Over the years, I’ve facilitated and taught into numerous arts programs within the community. These include workshops at Red Ink, The Buttery, various schools in the region and long stints of teaching at both Murwillumbah and Lismore TAFE. I’ve curated many exhibitions in regional and community galleries. I’ve held private classes and mentored numerous visual artists, many of whom I’ve taught at Southern Cross University in my role as lecturer in the visual arts program.


Has living and working in a regional area defined your arts practice parameters? Have you considered your location restricting or motivating?

Never restricting, this region and country has always been a source of inspiration. I love returning here after time away pursuing the development of my practice through international arts residencies, conferencing and developing my networks. Importantly, returning home allows me to bring back fresh perspectives, new knowledge and experience which I then integrate into my teaching and community engagement.


Has your practice undertaken major changes/challenges in your more mature years? 

Absolutely. In the last ten years my practice has shifted from the solely figurative ceramic to a more expansive one, including cross-disciplinary exchanges with film, photography, sound and performance. Significantly however, as happened to many people in the Northern Rivers, the floods of 2017 had a major impact, both personally and aesthetically. I was overseas at the time and my studio was wiped out. Returning to the damage redefined my direction, I found myself giving focus to the entropy of clay as a material and investigating the aesthetic possibilities of seemingly destroyed objects that I needed to resuscitate. This deeply influenced my PhD which I completed in 2018. My PhD was a huge milestone for me because it archived and positioned my figurative ceramic practice, and importantly it enabled me to fully articulate my future artistic trajectory.

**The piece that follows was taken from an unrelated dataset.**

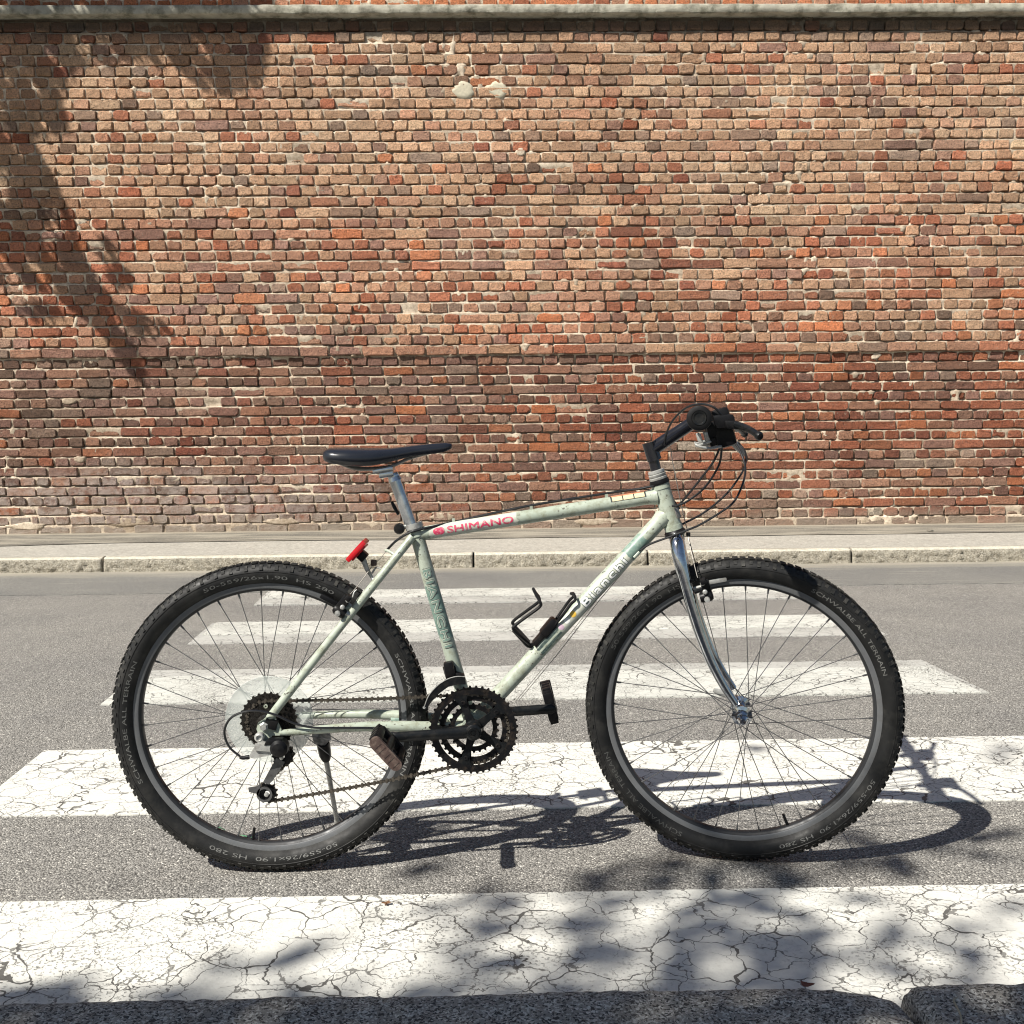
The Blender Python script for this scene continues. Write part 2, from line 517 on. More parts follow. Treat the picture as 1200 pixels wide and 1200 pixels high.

How have you maintained your passion for your practice over the years?

My list would include: traveling, working with other artists, interdisciplinary collaborations, research, teaching and learning relationships, conferencing, seeing as much art as I can, regularly exhibiting my work, curating other artists work, grounding myself in nature, critical conversations, laughter, good wine, a decent coffee, paying attention to my body and exercising as need be, and of course my intense relationship with clay …


Do you use social media platforms as a useful resource for your work as an artist?

Generally speaking my practice has been sustained through gallery exhibitions and so on, but knowing how powerful the socials are, I now finally have my own website www.fionafellart.com This is crucial to my ongoing participation on an international level, especially when applying for grants and residencies. To be sustainable as an artist in this digital age requires evidence of constant engagement and proof of your ongoing commitment.


Are you concerned about sharing your skills and knowledge with the next generation of artists in your field?

The privilege of teaching comes with the privilege of continued learning. From the perspective of facilitating workshops with community and people from diverse backgrounds I am deeply concerned that we need more infrastructure and spaces to nurture those artists who do not have immediate access to traditional learning environments. This is a whole other conversation.

From an academic point of view I would say that my only concern about sharing skills and knowledge is not being able to fully impart my essential belief that aspiring artists must understand the technicalities and histories of their chosen form(s) and have the drive and conviction to make it their own. Of course, once they understand the principles, they can abandon the rules, mix them up, do whatever they want.


How do you see the future development of your arts practice?

Over the last seven years I have lived between Barcelona and the Northern Rivers. I intend to continue my practice with a universal perspective that hopefully sees my work being exhibited in different spaces and enables ongoing interactions and collaborations with other artists and audiences interested in the materiality of clay.


Any other comments you would like to make?

A creative life is worth living. It might be hard, but seldom boring.